Start of PROVIDED DATA
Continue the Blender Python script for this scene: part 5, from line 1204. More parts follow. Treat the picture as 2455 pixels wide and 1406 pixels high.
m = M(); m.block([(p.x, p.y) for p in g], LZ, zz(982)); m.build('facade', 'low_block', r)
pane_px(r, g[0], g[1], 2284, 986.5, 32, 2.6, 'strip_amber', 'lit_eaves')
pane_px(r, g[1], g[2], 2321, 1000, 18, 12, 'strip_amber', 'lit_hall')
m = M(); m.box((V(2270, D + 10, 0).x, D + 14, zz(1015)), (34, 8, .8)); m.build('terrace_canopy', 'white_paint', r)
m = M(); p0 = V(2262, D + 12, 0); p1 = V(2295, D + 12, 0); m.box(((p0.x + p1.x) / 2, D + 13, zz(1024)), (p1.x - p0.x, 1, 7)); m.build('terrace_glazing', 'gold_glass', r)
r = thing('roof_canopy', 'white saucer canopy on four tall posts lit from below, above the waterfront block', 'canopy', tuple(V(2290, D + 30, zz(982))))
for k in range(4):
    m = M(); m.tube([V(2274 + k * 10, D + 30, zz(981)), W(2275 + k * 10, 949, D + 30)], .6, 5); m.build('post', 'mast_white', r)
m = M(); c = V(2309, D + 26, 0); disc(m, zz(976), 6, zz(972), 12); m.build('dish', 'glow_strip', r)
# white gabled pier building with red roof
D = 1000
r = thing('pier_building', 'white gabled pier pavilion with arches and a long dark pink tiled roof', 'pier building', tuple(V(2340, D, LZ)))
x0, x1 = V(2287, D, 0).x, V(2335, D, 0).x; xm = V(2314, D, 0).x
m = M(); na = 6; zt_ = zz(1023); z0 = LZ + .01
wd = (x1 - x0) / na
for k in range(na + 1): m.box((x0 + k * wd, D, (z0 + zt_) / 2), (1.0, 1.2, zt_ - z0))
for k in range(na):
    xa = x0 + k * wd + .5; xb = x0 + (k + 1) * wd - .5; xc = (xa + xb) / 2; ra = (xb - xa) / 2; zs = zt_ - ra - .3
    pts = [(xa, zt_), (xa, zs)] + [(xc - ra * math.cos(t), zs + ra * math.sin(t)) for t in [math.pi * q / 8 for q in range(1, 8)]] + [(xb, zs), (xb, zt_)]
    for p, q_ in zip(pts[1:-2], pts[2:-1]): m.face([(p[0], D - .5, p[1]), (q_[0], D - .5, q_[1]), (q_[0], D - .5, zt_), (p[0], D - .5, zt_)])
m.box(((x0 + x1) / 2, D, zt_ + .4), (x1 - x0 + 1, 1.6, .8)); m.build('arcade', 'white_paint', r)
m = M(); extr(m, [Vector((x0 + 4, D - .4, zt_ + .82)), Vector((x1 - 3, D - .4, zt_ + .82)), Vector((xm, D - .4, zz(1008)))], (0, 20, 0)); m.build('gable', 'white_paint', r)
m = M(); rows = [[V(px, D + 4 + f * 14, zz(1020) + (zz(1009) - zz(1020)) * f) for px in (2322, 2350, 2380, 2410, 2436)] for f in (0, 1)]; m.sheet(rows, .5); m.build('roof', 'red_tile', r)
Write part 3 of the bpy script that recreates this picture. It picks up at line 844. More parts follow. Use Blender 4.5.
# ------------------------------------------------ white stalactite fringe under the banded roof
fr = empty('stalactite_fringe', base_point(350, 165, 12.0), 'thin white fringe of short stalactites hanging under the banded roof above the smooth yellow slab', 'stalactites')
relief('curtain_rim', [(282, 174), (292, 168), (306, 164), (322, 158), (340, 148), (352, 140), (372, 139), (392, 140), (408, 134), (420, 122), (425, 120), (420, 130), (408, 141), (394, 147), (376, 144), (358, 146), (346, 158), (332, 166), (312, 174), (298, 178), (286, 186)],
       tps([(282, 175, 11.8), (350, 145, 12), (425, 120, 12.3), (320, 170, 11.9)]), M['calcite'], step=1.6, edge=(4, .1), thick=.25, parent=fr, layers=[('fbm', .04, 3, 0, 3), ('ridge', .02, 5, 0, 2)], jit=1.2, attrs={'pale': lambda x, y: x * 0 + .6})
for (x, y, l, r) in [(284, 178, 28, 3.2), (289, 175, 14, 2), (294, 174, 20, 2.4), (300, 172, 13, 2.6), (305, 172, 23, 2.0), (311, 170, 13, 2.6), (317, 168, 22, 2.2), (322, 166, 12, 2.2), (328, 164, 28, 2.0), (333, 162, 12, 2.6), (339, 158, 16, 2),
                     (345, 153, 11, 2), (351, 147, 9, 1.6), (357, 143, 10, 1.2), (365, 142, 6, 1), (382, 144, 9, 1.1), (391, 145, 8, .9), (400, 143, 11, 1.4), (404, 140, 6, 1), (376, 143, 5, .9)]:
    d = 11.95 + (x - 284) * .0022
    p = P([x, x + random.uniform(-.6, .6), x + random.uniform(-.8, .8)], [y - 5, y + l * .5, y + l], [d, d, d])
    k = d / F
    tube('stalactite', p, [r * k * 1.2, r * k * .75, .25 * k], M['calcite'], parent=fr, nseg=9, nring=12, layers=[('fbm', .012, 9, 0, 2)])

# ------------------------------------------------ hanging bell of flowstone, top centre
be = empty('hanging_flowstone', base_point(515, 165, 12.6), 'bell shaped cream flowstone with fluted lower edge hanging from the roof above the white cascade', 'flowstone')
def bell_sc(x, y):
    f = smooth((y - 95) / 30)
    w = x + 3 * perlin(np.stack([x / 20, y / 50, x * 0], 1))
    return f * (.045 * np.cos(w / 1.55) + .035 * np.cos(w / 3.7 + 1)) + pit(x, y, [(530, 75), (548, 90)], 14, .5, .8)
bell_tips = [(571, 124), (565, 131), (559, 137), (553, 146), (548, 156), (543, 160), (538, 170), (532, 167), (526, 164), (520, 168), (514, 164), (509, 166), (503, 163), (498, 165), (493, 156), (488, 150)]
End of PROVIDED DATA
**TASK OBJECTIVE**
Copy out all the entries shown above, character for character.

**WRITTEN ANSWER**
Continue the Blender Python script for this scene: part 5, from line 1204. More parts follow. Treat the picture as 2455 pixels wide and 1406 pixels high.
m = M(); m.block([(p.x, p.y) for p in g], LZ, zz(982)); m.build('facade', 'low_block', r)
pane_px(r, g[0], g[1], 2284, 986.5, 32, 2.6, 'strip_amber', 'lit_eaves')
pane_px(r, g[1], g[2], 2321, 1000, 18, 12, 'strip_amber', 'lit_hall')
m = M(); m.box((V(2270, D + 10, 0).x, D + 14, zz(1015)), (34, 8, .8)); m.build('terrace_canopy', 'white_paint', r)
m = M(); p0 = V(2262, D + 12, 0); p1 = V(2295, D + 12, 0); m.box(((p0.x + p1.x) / 2, D + 13, zz(1024)), (p1.x - p0.x, 1, 7)); m.build('terrace_glazing', 'gold_glass', r)
r = thing('roof_canopy', 'white saucer canopy on four tall posts lit from below, above the waterfront block', 'canopy', tuple(V(2290, D + 30, zz(982))))
for k in range(4):
    m = M(); m.tube([V(2274 + k * 10, D + 30, zz(981)), W(2275 + k * 10, 949, D + 30)], .6, 5); m.build('post', 'mast_white', r)
m = M(); c = V(2309, D + 26, 0); disc(m, zz(976), 6, zz(972), 12); m.build('dish', 'glow_strip', r)
# white gabled pier building with red roof
D = 1000
r = thing('pier_building', 'white gabled pier pavilion with arches and a long dark pink tiled roof', 'pier building', tuple(V(2340, D, LZ)))
x0, x1 = V(2287, D, 0).x, V(2335, D, 0).x; xm = V(2314, D, 0).x
m = M(); na = 6; zt_ = zz(1023); z0 = LZ + .01
wd = (x1 - x0) / na
for k in range(na + 1): m.box((x0 + k * wd, D, (z0 + zt_) / 2), (1.0, 1.2, zt_ - z0))
for k in range(na):
    xa = x0 + k * wd + .5; xb = x0 + (k + 1) * wd - .5; xc = (xa + xb) / 2; ra = (xb - xa) / 2; zs = zt_ - ra - .3
    pts = [(xa, zt_), (xa, zs)] + [(xc - ra * math.cos(t), zs + ra * math.sin(t)) for t in [math.pi * q / 8 for q in range(1, 8)]] + [(xb, zs), (xb, zt_)]
    for p, q_ in zip(pts[1:-2], pts[2:-1]): m.face([(p[0], D - .5, p[1]), (q_[0], D - .5, q_[1]), (q_[0], D - .5, zt_), (p[0], D - .5, zt_)])
m.box(((x0 + x1) / 2, D, zt_ + .4), (x1 - x0 + 1, 1.6, .8)); m.build('arcade', 'white_paint', r)
m = M(); extr(m, [Vector((x0 + 4, D - .4, zt_ + .82)), Vector((x1 - 3, D - .4, zt_ + .82)), Vector((xm, D - .4, zz(1008)))], (0, 20, 0)); m.build('gable', 'white_paint', r)
m = M(); rows = [[V(px, D + 4 + f * 14, zz(1020) + (zz(1009) - zz(1020)) * f) for px in (2322, 2350, 2380, 2410, 2436)] for f in (0, 1)]; m.sheet(rows, .5); m.build('roof', 'red_tile', r)
Write part 3 of the bpy script that recreates this picture. It picks up at line 844. More parts follow. Use Blender 4.5.
# ------------------------------------------------ white stalactite fringe under the banded roof
fr = empty('stalactite_fringe', base_point(350, 165, 12.0), 'thin white fringe of short stalactites hanging under the banded roof above the smooth yellow slab', 'stalactites')
relief('curtain_rim', [(282, 174), (292, 168), (306, 164), (322, 158), (340, 148), (352, 140), (372, 139), (392, 140), (408, 134), (420, 122), (425, 120), (420, 130), (408, 141), (394, 147), (376, 144), (358, 146), (346, 158), (332, 166), (312, 174), (298, 178), (286, 186)],
       tps([(282, 175, 11.8), (350, 145, 12), (425, 120, 12.3), (320, 170, 11.9)]), M['calcite'], step=1.6, edge=(4, .1), thick=.25, parent=fr, layers=[('fbm', .04, 3, 0, 3), ('ridge', .02, 5, 0, 2)], jit=1.2, attrs={'pale': lambda x, y: x * 0 + .6})
for (x, y, l, r) in [(284, 178, 28, 3.2), (289, 175, 14, 2), (294, 174, 20, 2.4), (300, 172, 13, 2.6), (305, 172, 23, 2.0), (311, 170, 13, 2.6), (317, 168, 22, 2.2), (322, 166, 12, 2.2), (328, 164, 28, 2.0), (333, 162, 12, 2.6), (339, 158, 16, 2),
                     (345, 153, 11, 2), (351, 147, 9, 1.6), (357, 143, 10, 1.2), (365, 142, 6, 1), (382, 144, 9, 1.1), (391, 145, 8, .9), (400, 143, 11, 1.4), (404, 140, 6, 1), (376, 143, 5, .9)]:
    d = 11.95 + (x - 284) * .0022
    p = P([x, x + random.uniform(-.6, .6), x + random.uniform(-.8, .8)], [y - 5, y + l * .5, y + l], [d, d, d])
    k = d / F
    tube('stalactite', p, [r * k * 1.2, r * k * .75, .25 * k], M['calcite'], parent=fr, nseg=9, nring=12, layers=[('fbm', .012, 9, 0, 2)])

# ------------------------------------------------ hanging bell of flowstone, top centre
be = empty('hanging_flowstone', base_point(515, 165, 12.6), 'bell shaped cream flowstone with fluted lower edge hanging from the roof above the white cascade', 'flowstone')
def bell_sc(x, y):
    f = smooth((y - 95) / 30)
    w = x + 3 * perlin(np.stack([x / 20, y / 50, x * 0], 1))
    return f * (.045 * np.cos(w / 1.55) + .035 * np.cos(w / 3.7 + 1)) + pit(x, y, [(530, 75), (548, 90)], 14, .5, .8)
bell_tips = [(571, 124), (565, 131), (559, 137), (553, 146), (548, 156), (543, 160), (538, 170), (532, 167), (526, 164), (520, 168), (514, 164), (509, 166), (503, 163), (498, 165), (493, 156), (488, 150)]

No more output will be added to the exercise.